**WHAT THE TASK ASKS:** The lines to reproduce run from the first one through the line containing "rnd = random.Random(7)". Reproduce them exactly.
═════ STORED ROWS
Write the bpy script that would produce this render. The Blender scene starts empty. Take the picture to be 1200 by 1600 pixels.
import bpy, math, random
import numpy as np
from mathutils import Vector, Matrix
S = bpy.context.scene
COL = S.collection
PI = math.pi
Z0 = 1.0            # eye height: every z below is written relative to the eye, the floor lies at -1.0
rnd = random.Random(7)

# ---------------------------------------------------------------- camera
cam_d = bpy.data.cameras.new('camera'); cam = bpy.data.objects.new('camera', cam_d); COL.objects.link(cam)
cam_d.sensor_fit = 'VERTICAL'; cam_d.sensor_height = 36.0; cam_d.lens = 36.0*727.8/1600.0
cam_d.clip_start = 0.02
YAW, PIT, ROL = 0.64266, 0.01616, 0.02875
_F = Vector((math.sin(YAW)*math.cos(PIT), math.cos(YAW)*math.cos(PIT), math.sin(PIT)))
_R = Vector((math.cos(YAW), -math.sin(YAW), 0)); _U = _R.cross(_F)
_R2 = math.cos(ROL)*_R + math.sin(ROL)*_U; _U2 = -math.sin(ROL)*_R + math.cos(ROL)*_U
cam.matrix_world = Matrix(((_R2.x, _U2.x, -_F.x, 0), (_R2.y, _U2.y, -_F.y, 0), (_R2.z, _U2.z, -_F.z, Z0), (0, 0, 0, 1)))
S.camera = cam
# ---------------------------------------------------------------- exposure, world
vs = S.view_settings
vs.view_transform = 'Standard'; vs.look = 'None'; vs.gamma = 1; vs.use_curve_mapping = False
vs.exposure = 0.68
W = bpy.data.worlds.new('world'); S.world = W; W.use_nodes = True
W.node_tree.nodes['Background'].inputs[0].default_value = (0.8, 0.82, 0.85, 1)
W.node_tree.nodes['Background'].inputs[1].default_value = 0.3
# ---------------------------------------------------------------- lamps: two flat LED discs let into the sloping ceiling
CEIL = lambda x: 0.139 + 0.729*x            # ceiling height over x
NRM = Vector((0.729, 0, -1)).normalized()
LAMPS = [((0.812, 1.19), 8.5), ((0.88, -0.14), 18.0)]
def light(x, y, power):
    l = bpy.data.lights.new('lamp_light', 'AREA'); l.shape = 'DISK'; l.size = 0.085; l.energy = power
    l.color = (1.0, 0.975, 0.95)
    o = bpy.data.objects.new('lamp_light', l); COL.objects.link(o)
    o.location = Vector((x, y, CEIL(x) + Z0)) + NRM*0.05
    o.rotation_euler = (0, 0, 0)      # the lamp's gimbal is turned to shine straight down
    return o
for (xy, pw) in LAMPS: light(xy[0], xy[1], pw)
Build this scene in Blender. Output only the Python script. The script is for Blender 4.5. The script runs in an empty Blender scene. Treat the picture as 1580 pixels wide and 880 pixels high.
══════════
**THE RESULT:**
Write the bpy script that would produce this render. The Blender scene starts empty. Take the picture to be 1200 by 1600 pixels.
import bpy, math, random
import numpy as np
from mathutils import Vector, Matrix
S = bpy.context.scene
COL = S.collection
PI = math.pi
Z0 = 1.0            # eye height: every z below is written relative to the eye, the floor lies at -1.0
rnd = random.Random(7)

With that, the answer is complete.